Una vez montados en el coche, y con todo cargado para emprender nuestro camino de vuelta a casa, decidimos tomárnoslo con calma y circular por pueblos franceses en busca de algún sitio típico en dónde parar a comer. Después de descartar varios restaurantes de carretera decidimos entrar a un pueblecito situado en una colina. Al entrar al pueblo preguntamos a un hombre que paseaba por allí si podía recomendarnos algún restaurante bueno del lugar y su respuesta nos dejó atónitos «es muy tarde ya para comer, los restaurantes cierran a la 13h» ¡PLAS! como si nos diera en toda la cara. ¿Muy tarde? A todo esto eran tan solo las 13:15 horas, aquí ya empezó la preocupación acompañada de un mordimiento de uñas que iba a terminar en muñón. – ¿Y qué hacemos? – pensamos.

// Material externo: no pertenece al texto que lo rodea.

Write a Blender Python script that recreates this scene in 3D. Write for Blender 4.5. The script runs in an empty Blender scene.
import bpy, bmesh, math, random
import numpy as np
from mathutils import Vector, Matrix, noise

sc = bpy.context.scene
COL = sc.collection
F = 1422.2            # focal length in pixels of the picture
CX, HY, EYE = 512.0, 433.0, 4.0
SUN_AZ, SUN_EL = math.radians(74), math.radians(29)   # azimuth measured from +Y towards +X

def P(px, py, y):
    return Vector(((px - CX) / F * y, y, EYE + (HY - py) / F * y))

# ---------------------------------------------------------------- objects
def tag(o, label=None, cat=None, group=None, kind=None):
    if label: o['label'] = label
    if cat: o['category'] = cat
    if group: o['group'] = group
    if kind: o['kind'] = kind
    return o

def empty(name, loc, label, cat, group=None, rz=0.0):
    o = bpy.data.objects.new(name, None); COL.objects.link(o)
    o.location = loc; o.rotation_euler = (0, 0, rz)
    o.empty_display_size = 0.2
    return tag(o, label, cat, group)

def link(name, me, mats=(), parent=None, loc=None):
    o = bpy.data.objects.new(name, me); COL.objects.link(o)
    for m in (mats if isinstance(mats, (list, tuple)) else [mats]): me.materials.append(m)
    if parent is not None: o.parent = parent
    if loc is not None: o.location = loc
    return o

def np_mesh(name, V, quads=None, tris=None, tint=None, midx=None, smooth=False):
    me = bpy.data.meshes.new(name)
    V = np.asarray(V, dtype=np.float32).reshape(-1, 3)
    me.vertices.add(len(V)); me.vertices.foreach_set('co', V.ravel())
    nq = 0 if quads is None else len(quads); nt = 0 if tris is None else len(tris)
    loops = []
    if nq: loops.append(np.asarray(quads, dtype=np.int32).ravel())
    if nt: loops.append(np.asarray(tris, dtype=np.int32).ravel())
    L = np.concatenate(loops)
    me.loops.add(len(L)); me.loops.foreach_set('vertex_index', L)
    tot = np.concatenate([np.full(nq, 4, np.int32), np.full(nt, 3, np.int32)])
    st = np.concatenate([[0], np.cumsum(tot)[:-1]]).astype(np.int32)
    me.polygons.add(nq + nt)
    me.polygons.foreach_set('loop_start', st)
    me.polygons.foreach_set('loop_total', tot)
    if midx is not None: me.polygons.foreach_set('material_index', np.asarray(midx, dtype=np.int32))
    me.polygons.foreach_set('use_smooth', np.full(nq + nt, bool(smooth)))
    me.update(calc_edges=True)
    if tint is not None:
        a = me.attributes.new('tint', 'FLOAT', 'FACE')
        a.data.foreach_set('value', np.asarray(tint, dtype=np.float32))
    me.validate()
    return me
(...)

Pues seguir la carretera hasta encontrar algún lugar que nos diesen de comer.

Casi una hora más tarde, después de recorrer más de 6 pueblos, unos cuantos kilómetros y con un hambre como si no hubiésemos comido en tres días (diré en nuestra defensa que aquella mañana el desayuno fue bastante light y temprano, ejem) conseguimos encontrar en una especie de polígono industrial en miniatura, un restaurante que a punto de cerrar sus puertas decidió acogernos ¡Yujuuu! Fueron encantadores con nosotros y el chico que nos atendió fue especialmente atento, mientras nos hacían la comida iban recogiendo y preparando las mesas para la cena, una vez nosotros servidos ellos también se pusieron a comer. Ya con las barrigas llenas seguimos nuestro camino a casa riéndonos y recordando las anécdotas que nos habían ocurrido en nuestra breve escapada.
En resumen, Tignes ha sido un viaje bonito y placentero, de esos que te dejan la sonrisa puesta. Porque para mi otro de los placeres de la vida es poder compartir estas aventuras con las personas que quieres y aprecias, los pequeños detalles, los grandes momentos 🙂
Me ha encantado esta pintoresca historia con aroma a nieve y a escarcha. jejeje… y en lo particular,he disfrutado mucho con esa sensación que me toca de pleno, esos instantes que nos tocan el alma, Ya sabes lo esencial es invisible a los ojos.